(begin)

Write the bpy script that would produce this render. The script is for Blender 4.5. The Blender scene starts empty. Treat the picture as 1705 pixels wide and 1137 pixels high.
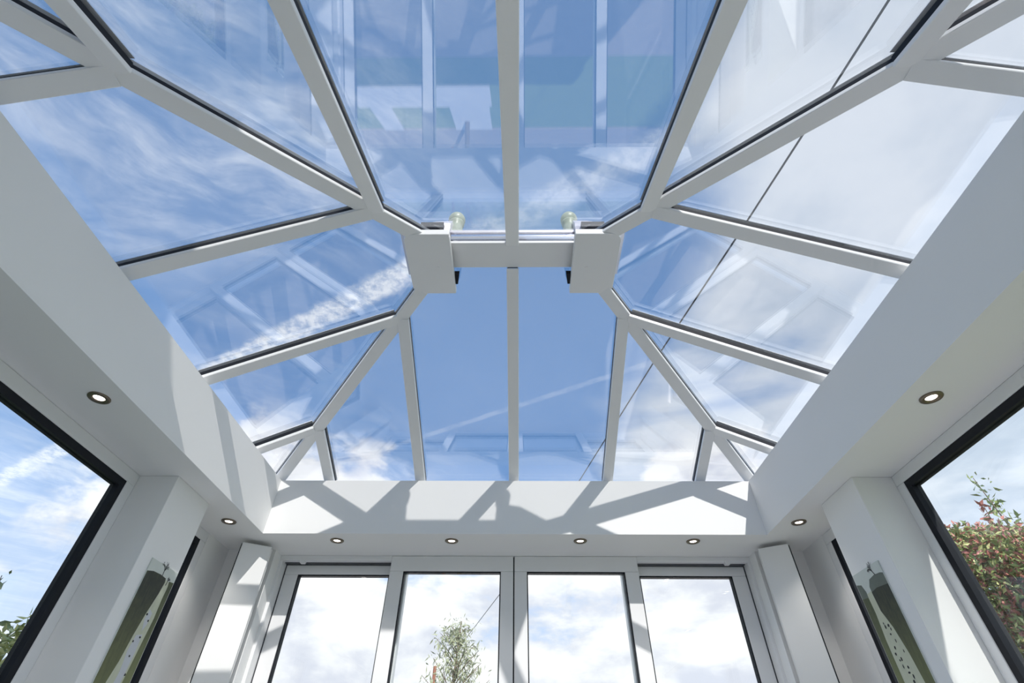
import bpy, math, random
import numpy as np
from mathutils import Vector, Matrix
random.seed(7); rng = np.random.default_rng(7)
scene = bpy.context.scene
COL = scene.collection

# ------------------------------------------------------------------ camera
cam_d = bpy.data.cameras.new('camera'); cam = bpy.data.objects.new('camera', cam_d); COL.objects.link(cam)
cam_d.sensor_width = 36.0; cam_d.sensor_fit = 'HORIZONTAL'; cam_d.lens = 817.2 / 1705 * 36.0
cam_d.clip_start = 0.02; cam_d.clip_end = 500
R_ = Vector((0.99993304, 0.00942273, 0.00671743)); U_ = Vector((0.00141993, -0.67600918, 0.73689184)); F_ = Vector((-0.01148458, 0.73683296, 0.67597729))
m = Matrix.Identity(4)
for i in range(3):
    m[i][0] = R_[i]; m[i][1] = U_[i]; m[i][2] = -F_[i]
m[0][3], m[1][3], m[2][3] = 0.0278, 0.0, 1.2
cam.matrix_world = m
scene.camera = cam
vs = scene.view_settings
vs.view_transform = 'Standard'; vs.look = 'None'; vs.gamma = 1.0; vs.use_curve_mapping = False
vs.exposure = 0.34

# ------------------------------------------------------------------ node helper
class NT:
    def __init__(s, tree): s.t = tree; s.n = tree.nodes; s.l = tree.links
    def node(s, typ, **kw):
        nd = s.n.new(typ)
        for k, v in kw.items(): setattr(nd, k, v)
        return nd
    def put(s, sock, v):
        if isinstance(v, bpy.types.NodeSocket): s.l.new(v, sock)
        elif v is not None:
            if hasattr(sock.default_value, '__len__') and not hasattr(v, '__len__'): v = (v,) * len(sock.default_value)
            if hasattr(v, '__len__') and len(v) == 3 and len(sock.default_value) == 4: v = (*v, 1)
            sock.default_value = v
    def math(s, op, a, b=None, c=None, clamp=False):
        nd = s.node('ShaderNodeMath', operation=op, use_clamp=clamp)
        for i, v in enumerate((a, b, c)):
            if v is not None: s.put(nd.inputs[i], v)
        return nd.outputs[0]
    def add(s, a, b): return s.math('ADD', a, b)
    def sub(s, a, b): return s.math('SUBTRACT', a, b)
    def mul(s, a, b): return s.math('MULTIPLY', a, b)
    def div(s, a, b): return s.math('DIVIDE', a, b)
    def smooth(s, v, lo, hi):
        nd = s.node('ShaderNodeMapRange', interpolation_type='SMOOTHSTEP')
        s.put(nd.inputs[0], v); s.put(nd.inputs[1], lo); s.put(nd.inputs[2], hi)
        return nd.outputs[0]
    def mix(s, f, a, b):
        nd = s.node('ShaderNodeMix', data_type='RGBA')
        s.put(nd.inputs[0], f); s.put(nd.inputs[6], a); s.put(nd.inputs[7], b)
        return nd.outputs[2]
    def comb(s, x, y, z=0.0):
        nd = s.node('ShaderNodeCombineXYZ')
        for i, v in enumerate((x, y, z)): s.put(nd.inputs[i], v)
        return nd.outputs[0]
    def noise(s, vec, scale=1.0, detail=6.0, rough=0.55, dist=0.0):
        nd = s.node('ShaderNodeTexNoise'); s.put(nd.inputs['Vector'], vec)
        nd.inputs['Scale'].default_value = scale; nd.inputs['Detail'].default_value = detail
        nd.inputs['Roughness'].default_value = rough; nd.inputs['Distortion'].default_value = dist
        return nd.outputs[0]
    def ramp(s, f, stops):
        nd = s.node('ShaderNodeValToRGB'); s.put(nd.inputs[0], f)
        e = nd.color_ramp.elements
        while len(e) < len(stops): e.new(0.5)
        for el, (p, c) in zip(e, stops): el.position = p; el.color = (*c, 1)
        return nd.outputs[0]

# ------------------------------------------------------------------ sky
world = bpy.data.worlds.new('sky'); scene.world = world; world.use_nodes = True
W = NT(world.node_tree); W.n.clear()
tc = W.node('ShaderNodeTexCoord'); sep = W.node('ShaderNodeSeparateXYZ'); W.l.new(tc.outputs['Generated'], sep.inputs[0])
dx, dy, dz = sep.outputs
zc = W.math('MAXIMUM', dz, 0.06)
u = W.div(dx, zc); v = W.div(dy, zc)
base = W.ramp(dz, [(0.0, (0.62, 0.72, 0.88)), (0.16, (0.56, 0.68, 0.88)), (0.30, (0.42, 0.56, 0.82)), (0.46, (0.140, 0.292, 0.59)), (0.8, (0.120, 0.255, 0.52)), (1.0, (0.13, 0.26, 0.515))])
# high thin streaks, drawn out along one direction
ca, sa = math.cos(math.radians(40)), math.sin(math.radians(40))
al = W.add(W.mul(u, ca), W.mul(v, sa)); ac = W.sub(W.mul(v, ca), W.mul(u, sa))
warp = W.noise(W.comb(u, v, 3.1), 1.3, 3)
ac2 = W.add(ac, W.mul(W.sub(warp, 0.5), 0.5))
st1 = W.noise(W.comb(W.mul(al, 1.0), W.mul(ac2, 2.3), 0.0), 2.6, 10, 0.68)
st2 = W.noise(W.comb(u, v, 9.0), 0.9, 2)
left = W.smooth(W.mul(u, -1.0), 0.05, 0.85)
cir = W.mul(W.smooth(st1, 0.36, 0.78), W.smooth(W.add(st2, W.mul(left, 0.34)), 0.46, 0.84))
cir = W.mul(W.mul(cir, W.smooth(dz, 0.10, 0.30)), W.sub(1.0, W.mul(W.mul(W.smooth(v, 0.60, 0.84), W.sub(1.0, W.smooth(v, 1.45, 2.0))), 0.78)))
col = W.mix(W.math('MULTIPLY', cir, 0.95, clamp=True), base, (0.78, 0.84, 0.94))
# vapour trails: straight in the plane of the high cloud
def trail(a, b, c, half, soft, strength, fine):
    L = math.hypot(a, b)
    dst = W.math('ABSOLUTE', W.add(W.mul(W.sub(W.add(W.mul(u, a / L), W.mul(v, b / L)), c / L), 1.0), W.mul(W.sub(W.noise(W.comb(u, v, 5.0), fine, 5, 0.7), 0.5), soft)))
    band = W.sub(1.0, W.smooth(dst, half * 0.35, half))
    tex = W.smooth(W.noise(W.comb(u, v, 1.0), fine * 1.6, 5, 0.7), 0.34, 0.62)
    return W.mul(W.mul(band, W.add(W.mul(tex, 0.75), 0.25)), strength)
t1 = trail(0.584, 1.0, 0.655, 0.050, 0.055, 0.96, 15.0)
t1 = W.mul(t1, W.sub(1.0, W.mul(W.smooth(u, -0.30, 0.0), 0.62)))
col = W.mix(t1, col, (0.80, 0.85, 0.93))
t2 = trail(0.56, 1.0, 1.425, 0.018, 0.015, 0.22, 9.0)
col = W.mix(t2, col, (0.75, 0.81, 0.92))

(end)

### WORK TO BE COMPLETED:
Write the listing out a second time exactly, dropping all images.

### REPLY:
Write the bpy script that would produce this render. The script is for Blender 4.5. The Blender scene starts empty. Treat the picture as 1705 pixels wide and 1137 pixels high.
import bpy, math, random
import numpy as np
from mathutils import Vector, Matrix
random.seed(7); rng = np.random.default_rng(7)
scene = bpy.context.scene
COL = scene.collection

# ------------------------------------------------------------------ camera
cam_d = bpy.data.cameras.new('camera'); cam = bpy.data.objects.new('camera', cam_d); COL.objects.link(cam)
cam_d.sensor_width = 36.0; cam_d.sensor_fit = 'HORIZONTAL'; cam_d.lens = 817.2 / 1705 * 36.0
cam_d.clip_start = 0.02; cam_d.clip_end = 500
R_ = Vector((0.99993304, 0.00942273, 0.00671743)); U_ = Vector((0.00141993, -0.67600918, 0.73689184)); F_ = Vector((-0.01148458, 0.73683296, 0.67597729))
m = Matrix.Identity(4)
for i in range(3):
    m[i][0] = R_[i]; m[i][1] = U_[i]; m[i][2] = -F_[i]
m[0][3], m[1][3], m[2][3] = 0.0278, 0.0, 1.2
cam.matrix_world = m
scene.camera = cam
vs = scene.view_settings
vs.view_transform = 'Standard'; vs.look = 'None'; vs.gamma = 1.0; vs.use_curve_mapping = False
vs.exposure = 0.34

# ------------------------------------------------------------------ node helper
class NT:
    def __init__(s, tree): s.t = tree; s.n = tree.nodes; s.l = tree.links
    def node(s, typ, **kw):
        nd = s.n.new(typ)
        for k, v in kw.items(): setattr(nd, k, v)
        return nd
    def put(s, sock, v):
        if isinstance(v, bpy.types.NodeSocket): s.l.new(v, sock)
        elif v is not None:
            if hasattr(sock.default_value, '__len__') and not hasattr(v, '__len__'): v = (v,) * len(sock.default_value)
            if hasattr(v, '__len__') and len(v) == 3 and len(sock.default_value) == 4: v = (*v, 1)
            sock.default_value = v
    def math(s, op, a, b=None, c=None, clamp=False):
        nd = s.node('ShaderNodeMath', operation=op, use_clamp=clamp)
        for i, v in enumerate((a, b, c)):
            if v is not None: s.put(nd.inputs[i], v)
        return nd.outputs[0]
    def add(s, a, b): return s.math('ADD', a, b)
    def sub(s, a, b): return s.math('SUBTRACT', a, b)
    def mul(s, a, b): return s.math('MULTIPLY', a, b)
    def div(s, a, b): return s.math('DIVIDE', a, b)
    def smooth(s, v, lo, hi):
        nd = s.node('ShaderNodeMapRange', interpolation_type='SMOOTHSTEP')
        s.put(nd.inputs[0], v); s.put(nd.inputs[1], lo); s.put(nd.inputs[2], hi)
        return nd.outputs[0]
    def mix(s, f, a, b):
        nd = s.node('ShaderNodeMix', data_type='RGBA')
        s.put(nd.inputs[0], f); s.put(nd.inputs[6], a); s.put(nd.inputs[7], b)
        return nd.outputs[2]
    def comb(s, x, y, z=0.0):
        nd = s.node('ShaderNodeCombineXYZ')
        for i, v in enumerate((x, y, z)): s.put(nd.inputs[i], v)
        return nd.outputs[0]
    def noise(s, vec, scale=1.0, detail=6.0, rough=0.55, dist=0.0):
        nd = s.node('ShaderNodeTexNoise'); s.put(nd.inputs['Vector'], vec)
        nd.inputs['Scale'].default_value = scale; nd.inputs['Detail'].default_value = detail
        nd.inputs['Roughness'].default_value = rough; nd.inputs['Distortion'].default_value = dist
        return nd.outputs[0]
    def ramp(s, f, stops):
        nd = s.node('ShaderNodeValToRGB'); s.put(nd.inputs[0], f)
        e = nd.color_ramp.elements
        while len(e) < len(stops): e.new(0.5)
        for el, (p, c) in zip(e, stops): el.position = p; el.color = (*c, 1)
        return nd.outputs[0]

# ------------------------------------------------------------------ sky
world = bpy.data.worlds.new('sky'); scene.world = world; world.use_nodes = True
W = NT(world.node_tree); W.n.clear()
tc = W.node('ShaderNodeTexCoord'); sep = W.node('ShaderNodeSeparateXYZ'); W.l.new(tc.outputs['Generated'], sep.inputs[0])
dx, dy, dz = sep.outputs
zc = W.math('MAXIMUM', dz, 0.06)
u = W.div(dx, zc); v = W.div(dy, zc)
base = W.ramp(dz, [(0.0, (0.62, 0.72, 0.88)), (0.16, (0.56, 0.68, 0.88)), (0.30, (0.42, 0.56, 0.82)), (0.46, (0.140, 0.292, 0.59)), (0.8, (0.120, 0.255, 0.52)), (1.0, (0.13, 0.26, 0.515))])
# high thin streaks, drawn out along one direction
ca, sa = math.cos(math.radians(40)), math.sin(math.radians(40))
al = W.add(W.mul(u, ca), W.mul(v, sa)); ac = W.sub(W.mul(v, ca), W.mul(u, sa))
warp = W.noise(W.comb(u, v, 3.1), 1.3, 3)
ac2 = W.add(ac, W.mul(W.sub(warp, 0.5), 0.5))
st1 = W.noise(W.comb(W.mul(al, 1.0), W.mul(ac2, 2.3), 0.0), 2.6, 10, 0.68)
st2 = W.noise(W.comb(u, v, 9.0), 0.9, 2)
left = W.smooth(W.mul(u, -1.0), 0.05, 0.85)
cir = W.mul(W.smooth(st1, 0.36, 0.78), W.smooth(W.add(st2, W.mul(left, 0.34)), 0.46, 0.84))
cir = W.mul(W.mul(cir, W.smooth(dz, 0.10, 0.30)), W.sub(1.0, W.mul(W.mul(W.smooth(v, 0.60, 0.84), W.sub(1.0, W.smooth(v, 1.45, 2.0))), 0.78)))
col = W.mix(W.math('MULTIPLY', cir, 0.95, clamp=True), base, (0.78, 0.84, 0.94))
# vapour trails: straight in the plane of the high cloud
def trail(a, b, c, half, soft, strength, fine):
    L = math.hypot(a, b)
    dst = W.math('ABSOLUTE', W.add(W.mul(W.sub(W.add(W.mul(u, a / L), W.mul(v, b / L)), c / L), 1.0), W.mul(W.sub(W.noise(W.comb(u, v, 5.0), fine, 5, 0.7), 0.5), soft)))
    band = W.sub(1.0, W.smooth(dst, half * 0.35, half))
    tex = W.smooth(W.noise(W.comb(u, v, 1.0), fine * 1.6, 5, 0.7), 0.34, 0.62)
    return W.mul(W.mul(band, W.add(W.mul(tex, 0.75), 0.25)), strength)
t1 = trail(0.584, 1.0, 0.655, 0.050, 0.055, 0.96, 15.0)
t1 = W.mul(t1, W.sub(1.0, W.mul(W.smooth(u, -0.30, 0.0), 0.62)))
col = W.mix(t1, col, (0.80, 0.85, 0.93))
t2 = trail(0.56, 1.0, 1.425, 0.018, 0.015, 0.22, 9.0)
col = W.mix(t2, col, (0.75, 0.81, 0.92))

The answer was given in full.